As members know, certain constitutional procedural realities constrain the Speaker and members insofar as legislation is concerned. One procedural principle that I have underscored in a number of statements over the course of the two preceding Parliaments concerns the possibility that certain private member’s bills may require a royal recommendation.

The requirement for a royal recommendation is grounded in constitutional principles found in the Constitution Act, 1867. The language of section 54 of that act is echoed in Standing Order 79(1), which reads:

This House shall not adopt or pass any vote, resolution, address or bill for the appropriation of any part of the public revenue, or of any tax or impost, to any purpose that has not been first recommended to the House by a message from the Governor General in the session in which such vote, resolution, address or bill is proposed.”

Any bill which authorizes the spending of public funds for a new and distinct purpose or effects an appropriation of public funds must be accompanied by a message from the Governor General recommending the expenditure to the House. This message, known formally as the royal recommendation, can only be transmitted to the House by a minister of the Crown.

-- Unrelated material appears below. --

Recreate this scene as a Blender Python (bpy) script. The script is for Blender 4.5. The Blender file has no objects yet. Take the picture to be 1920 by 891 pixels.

Such bills may be introduced and considered right up until third reading on the assumption that a royal recommendation could be provided by a minister. If none is produced by the conclusion of the third reading stage, the Speaker is required to stop proceedings and rule the bill out of order.

Following the establishment and replenishment of the order of precedence, the Chair has developed the practice of reviewing items so that the House can be alerted to bills which, at first glance, appear to impinge on the financial prerogative of the Crown. The aim of this practice is to allow members the opportunity to intervene in a timely fashion to present their views about the need for those bills to be accompanied by a royal recommendation.

Accordingly, following the establishment of the order of precedence on February 13, 2009, I wish to draw the attention of the House to five bills that give the Chair some concern as to the spending provisions they contemplate. These are: Bill C-201, An Act to amend the Canadian Forces Superannuation Act and the Royal Canadian Mounted Police Superannuation Act (deletion of deduction from annuity), standing in the name of the member for Sackville—Eastern Shore; Bill C-241, An Act to amend the Employment Insurance Act (removal of waiting period), standing in the name of the member for Brome—Missisquoi; Bill C-279, An Act to amend the Employment Insurance Act (amounts not included in earnings), standing in the name of the hon. member for Welland; Bill C-280, An Act to amend the Employment Insurance Act (qualification for and entitlement to benefits), standing in the name of the hon. member for Algoma—Manitoulin—Kapuskasing; and Bill C-309, An Act establishing the Economic Development Agency of Canada for the Region of Northern Ontario, standing in the name of the hon. member for Nipissing—Timiskaming.

I would encourage hon. members who would like to make arguments regarding the need for a royal recommendation for any of these bills, or with regard to any other bills now on the order of precedence, to do so at an early opportunity.

I thank all hon. members for their attention to this important ruling.